Kata ulama, nabi yang tidak mati adalah Nabi Idris, Nabi Ilyas, Nabi Khidir dan Nabi Isa. Nabi Ilyas dan Nabi Khidir setiap tahun melakukan pertemun di salah satu laut, mereka membicarakan masalah umat dan lain sebagainya, setelah itu kembali lagi ke tempat masing-masing
Klasifikasi Nabi Berdasarkan Ajarannya
Menurut Ra. Ismail, Nabi dibagi menjadi tiga (dengan meninjau terhadap ajarannya); ada nabi yang tidak bawa syariat sendiri tapi mengembangkan syariat sebelumnya, ada nabi yang bawa syariat sendiri tapi tidak punya kitab, dan ada nabi yang tidak mengurus masalah nabi sebelumnya (otomatis tidak ikut syariat sebelumnya) akan tetapi punya kitab sendiri
Jadi, Ada yang punya kitab, Ada yang tidak punya kitab tapi ikut syariat sebelumnya, Ada yang tidak ikut syariat sebelumnya tapi mendirikan sendiri tanpa kitab. Namun ada juga selain tigamodel tadi, yaitu Nabi Muhammad SAW, beliau ikut syariat Nabi Ibrahim, punya kitab sendiri serta mendirikan syariat sendiri.

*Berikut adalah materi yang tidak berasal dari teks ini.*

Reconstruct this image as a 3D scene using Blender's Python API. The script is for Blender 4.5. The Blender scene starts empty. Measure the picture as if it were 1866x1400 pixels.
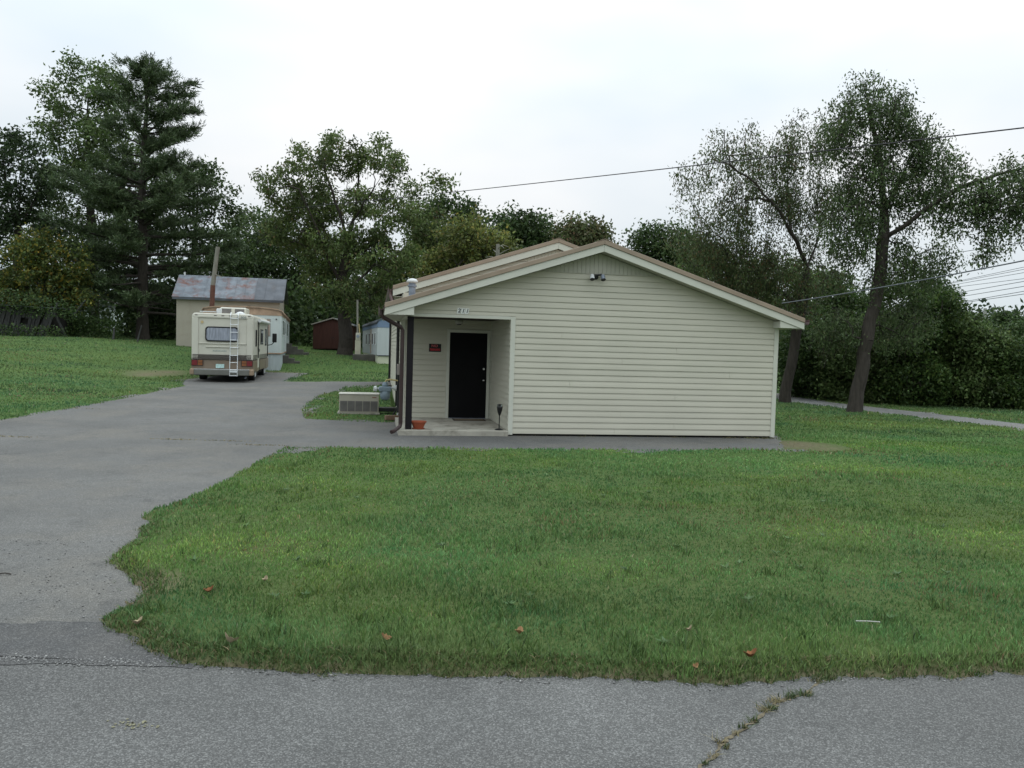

وقال القرطبي : وقيل : إن اليسع لما كبر قال: لو استخلفت رجلاً على الناس أنظر كيف يعمل فقال: من يتكفّل لي بثلاث؛ بصيام النهار وقيام الليل وَأَلَّا يغضب وهو يقضي ؟ فقال رجل من ذرية العيص : أنا؛ فرده ثم قال مثلها من الغد؛ فقال الرجل : أنا؛ فاستخلفه فوفى فأثنى الله عليه فسمي ذا الكفل؛ لأنه تكفل بأمر قاله أبو موسى ومجاهد وقتادة
Artinya : “Imam Qurtubi berkata, ‘Ada yang mengatakan, Sesungguhnya Nabi Ilyasa’ ketika sudah tua ia berkata, ‘Apabila engkau menjadikan pengganti kepada seorang laki-laki, maka aku akan melihat bagaimana ia akan bekerja. lalu laki-laki tersebut berkata, ‘Siapa yang menanggung kepadaku tiga perkara; Puasa di siang hari, qiyamul lail dan tidak marah ketika sedang menghakimi? Kemudian, laki-laki dari keturunan Ish menjawab, ‘Saya,’ kemudian laki-laki tersebut mengulangnya seperti tadi keesokan harinya, lalu laki-laki tersebut menjawab, ‘Saya,’ lalu Nabi Ilyasya’ menjaddikan laki-laki tersebut peggantinya, kemudian setelah laki-laki tersebut mampu meneympurnakan tugasya maka Allah SWT memujinya. Oleh karena itu, laki-laki tersebut dijuluki ‘Dhulkifli’, karena Dia telah menanggung urusan Bani Israil. Hal ini sebagaimana yang dikatakan oleh Abu Musa, Mujahid dan Qotadzah.”